Uno de los puntos más alarmantes tiene que ver con algo que muchos advertimos años atrás, cuando los primeros eventos masivos en relación al feminismo ocupaban las primeras planas de todos los medios dominantes por igual y la atención era condicionada por primera vez a nivel global y al unísono. Pero en tanto la mayoría miraba cómo mujeres jóvenes gritaban enfurecidas, destruían instituciones y coreaban consignas que, puestas en boca de un hombre, serían motivo suficiente para tacharlos como sujetos de derecho, ocurría algo más profundo y sutil por debajo de la superficie: al insistir con la idea de “mi cuerpo, mi decisión”, se descartaba de plano el hecho de que una concepción implica la existencia de un cuerpo distinto al de la mujer que lo engendra. Esta idea fue una de las mayores precursoras del borramiento de los límites no sólo de la propiedad de los cuerpos, sino de la capacidad de las personas de discernir entre sus deseos y necesidades acordes a la etapa de la vida que atraviesan.

Porque además de incitar a señoritas menores de edad a realizarse abortos en caso de tener relaciones sin cuidado alguno (y sin el consentimiento de sus padres ni del otro progenitor), en lugar de enseñarles y educarlas al igual que a los varones para que puedan tener una etapa de iniciación a la vida sexual de forma responsable y consciente, se fue filtrando la idea de que “amor es amor” y, por lo tanto, no hay límites tampoco para manifestarlo.
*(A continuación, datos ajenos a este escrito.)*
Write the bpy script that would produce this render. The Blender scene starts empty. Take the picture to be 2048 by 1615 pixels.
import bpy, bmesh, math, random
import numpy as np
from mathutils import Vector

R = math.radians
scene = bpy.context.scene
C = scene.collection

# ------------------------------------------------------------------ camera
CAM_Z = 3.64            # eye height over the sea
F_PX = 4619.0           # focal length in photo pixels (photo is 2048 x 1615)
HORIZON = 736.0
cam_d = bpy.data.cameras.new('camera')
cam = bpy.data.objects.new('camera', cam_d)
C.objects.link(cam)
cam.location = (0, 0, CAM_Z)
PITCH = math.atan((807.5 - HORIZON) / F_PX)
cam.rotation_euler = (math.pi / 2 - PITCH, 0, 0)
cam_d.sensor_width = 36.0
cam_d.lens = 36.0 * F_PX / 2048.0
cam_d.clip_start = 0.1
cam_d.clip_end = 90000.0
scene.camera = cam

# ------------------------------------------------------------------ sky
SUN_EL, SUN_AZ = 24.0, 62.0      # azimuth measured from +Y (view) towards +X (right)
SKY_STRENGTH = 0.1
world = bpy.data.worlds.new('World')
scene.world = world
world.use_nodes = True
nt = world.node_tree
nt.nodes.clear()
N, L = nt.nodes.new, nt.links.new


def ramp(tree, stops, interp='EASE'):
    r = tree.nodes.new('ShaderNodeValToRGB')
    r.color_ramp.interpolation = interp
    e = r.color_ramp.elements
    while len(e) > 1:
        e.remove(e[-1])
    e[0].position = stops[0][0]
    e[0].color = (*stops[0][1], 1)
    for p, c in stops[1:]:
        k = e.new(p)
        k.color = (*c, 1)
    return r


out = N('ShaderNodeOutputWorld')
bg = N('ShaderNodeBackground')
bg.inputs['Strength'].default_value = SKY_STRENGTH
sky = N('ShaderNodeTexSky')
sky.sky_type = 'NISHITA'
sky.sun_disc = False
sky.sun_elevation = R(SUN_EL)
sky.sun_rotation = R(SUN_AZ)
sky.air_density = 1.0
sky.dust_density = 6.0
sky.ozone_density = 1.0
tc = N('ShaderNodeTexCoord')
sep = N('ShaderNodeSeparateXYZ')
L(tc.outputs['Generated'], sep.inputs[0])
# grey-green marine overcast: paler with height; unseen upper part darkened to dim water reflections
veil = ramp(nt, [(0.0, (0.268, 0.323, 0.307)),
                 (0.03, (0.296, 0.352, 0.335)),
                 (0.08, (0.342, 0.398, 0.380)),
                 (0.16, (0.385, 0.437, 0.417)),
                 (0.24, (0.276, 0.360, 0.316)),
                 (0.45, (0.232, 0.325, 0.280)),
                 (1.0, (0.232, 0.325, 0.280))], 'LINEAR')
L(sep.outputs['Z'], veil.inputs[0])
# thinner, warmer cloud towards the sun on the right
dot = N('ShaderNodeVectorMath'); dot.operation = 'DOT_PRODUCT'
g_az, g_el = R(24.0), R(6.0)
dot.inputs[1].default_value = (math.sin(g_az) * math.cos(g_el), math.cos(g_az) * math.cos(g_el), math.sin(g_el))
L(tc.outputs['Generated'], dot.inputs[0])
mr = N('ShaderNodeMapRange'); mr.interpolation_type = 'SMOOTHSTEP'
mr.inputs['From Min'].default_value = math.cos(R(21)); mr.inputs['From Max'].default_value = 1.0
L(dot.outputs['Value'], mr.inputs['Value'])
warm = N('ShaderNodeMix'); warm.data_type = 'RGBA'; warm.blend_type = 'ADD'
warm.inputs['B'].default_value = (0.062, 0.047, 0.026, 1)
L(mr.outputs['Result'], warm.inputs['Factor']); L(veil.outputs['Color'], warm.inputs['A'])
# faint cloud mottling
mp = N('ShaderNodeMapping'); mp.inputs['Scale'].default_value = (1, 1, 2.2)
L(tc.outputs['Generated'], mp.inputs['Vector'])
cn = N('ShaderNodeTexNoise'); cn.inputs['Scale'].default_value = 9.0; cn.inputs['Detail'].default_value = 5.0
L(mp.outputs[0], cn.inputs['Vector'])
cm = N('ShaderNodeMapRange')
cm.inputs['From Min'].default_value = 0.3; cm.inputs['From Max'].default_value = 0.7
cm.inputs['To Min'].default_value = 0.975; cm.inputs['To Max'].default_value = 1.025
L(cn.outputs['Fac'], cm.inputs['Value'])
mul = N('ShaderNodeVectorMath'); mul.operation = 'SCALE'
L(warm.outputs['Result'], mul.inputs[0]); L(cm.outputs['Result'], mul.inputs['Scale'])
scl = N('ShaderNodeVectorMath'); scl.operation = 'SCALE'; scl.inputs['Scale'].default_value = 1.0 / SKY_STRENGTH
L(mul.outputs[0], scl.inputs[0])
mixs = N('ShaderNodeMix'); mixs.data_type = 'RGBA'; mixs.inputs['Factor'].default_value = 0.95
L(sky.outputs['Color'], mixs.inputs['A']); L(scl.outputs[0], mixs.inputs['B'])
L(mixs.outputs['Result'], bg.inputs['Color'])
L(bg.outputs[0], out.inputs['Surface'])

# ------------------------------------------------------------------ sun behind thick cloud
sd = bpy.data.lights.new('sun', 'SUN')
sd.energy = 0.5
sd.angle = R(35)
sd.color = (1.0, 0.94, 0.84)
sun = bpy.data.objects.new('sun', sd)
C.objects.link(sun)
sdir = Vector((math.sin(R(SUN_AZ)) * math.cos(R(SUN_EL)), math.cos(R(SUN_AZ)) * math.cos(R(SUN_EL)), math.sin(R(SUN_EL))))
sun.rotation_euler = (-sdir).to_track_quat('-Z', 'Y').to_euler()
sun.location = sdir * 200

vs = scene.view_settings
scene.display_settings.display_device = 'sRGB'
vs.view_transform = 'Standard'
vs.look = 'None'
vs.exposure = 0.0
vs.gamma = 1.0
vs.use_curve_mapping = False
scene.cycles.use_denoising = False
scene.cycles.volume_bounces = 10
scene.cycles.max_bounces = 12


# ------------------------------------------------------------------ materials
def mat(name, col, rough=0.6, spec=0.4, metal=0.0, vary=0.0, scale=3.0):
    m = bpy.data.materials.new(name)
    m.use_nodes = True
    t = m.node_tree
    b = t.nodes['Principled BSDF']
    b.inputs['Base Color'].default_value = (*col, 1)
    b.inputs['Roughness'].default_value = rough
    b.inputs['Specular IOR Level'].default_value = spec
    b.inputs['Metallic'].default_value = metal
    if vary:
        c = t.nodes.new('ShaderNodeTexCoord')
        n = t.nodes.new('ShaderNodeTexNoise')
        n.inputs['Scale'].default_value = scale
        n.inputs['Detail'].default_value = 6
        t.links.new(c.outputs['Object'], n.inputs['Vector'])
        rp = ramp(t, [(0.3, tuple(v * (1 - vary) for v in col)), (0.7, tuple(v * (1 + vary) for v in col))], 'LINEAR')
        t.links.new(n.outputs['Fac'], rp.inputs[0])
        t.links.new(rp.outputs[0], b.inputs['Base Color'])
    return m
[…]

De esta premisa se desprenden todas las ideas pedófilas que durante milenios resistimos como especie, ya que incluso en los tiempos que hoy analizamos como “cavernícolas”, no había lugar para destruir el espacio sagrado de ningún niño. Por el contrario, los niños siempre fueron la garantía de porvenir y con ellos se guardaban los tesoros de la humanidad.

Términos como MAPs, que por sus siglas en inglés significa Minor Attracted Persons, lo que se traduce como “personas atraídas por menores”, nacen de los procesos expuestos hasta acá. Y aunque la gran mayoría de nosotros querría pensar que esto es tan sólo una exageración o alguna loca teoría conspirativa, lo cierto es que ya hay profesores en escuelas estadounidenses que le hablan sobre esto a menores de edad, concluyendo que “no hay que juzgar a las personas que quieran tener sexo con niños de 5 años”. Lamentablemente, esto es literal y es verificable accediendo a búsquedas por redes sociales donde hay sujetos mirando a cámara y explicando por qué esto es contenido “educativo” en la actualidad. También se puede corroborar buscando el material literario que se está usando en cada vez más escuelas y que está repleto de contenido sexual orientado a niños, donde directamente se naturaliza el hecho de que tener relaciones a cualquier edad es parte del descubrimiento de uno mismo.

No hace falta ir más lejos en detalles para que se entienda que todo esto es la muerte definitiva del alma humana, incluso para quien no crea en ella. ¿O acaso la reflexión y el sentido común no nos dicen que hay una marcada diferencia entre lo que está bien y lo que está mal? Pero el objetivo de este recorrido a través de los límites y sus usos es poder detenerse a pensar, luego de masticar y digerir las emociones que nos puede generar tal panorama, en la importancia que tienen las leyes y normativas que protegen a la humanidad de sí misma. 

Los límites existen para ordenar el caos y han sido forjados por el necesario equilibrio entre el hombre y la naturaleza. El caos intencionado tiene como objetivo destruir los límites y, con ellos, nuestra capacidad de discernir entre el bien y el mal. Y si no aceptamos esta simple regla que rige todo lo que existe en el infinito Universo, difícilmente seamos capaces de detener esta pulsión de muerte con la que algunos pocos, buscando convertirse en el Dios de la humanidad, nos envenenan cada día y por todos lados.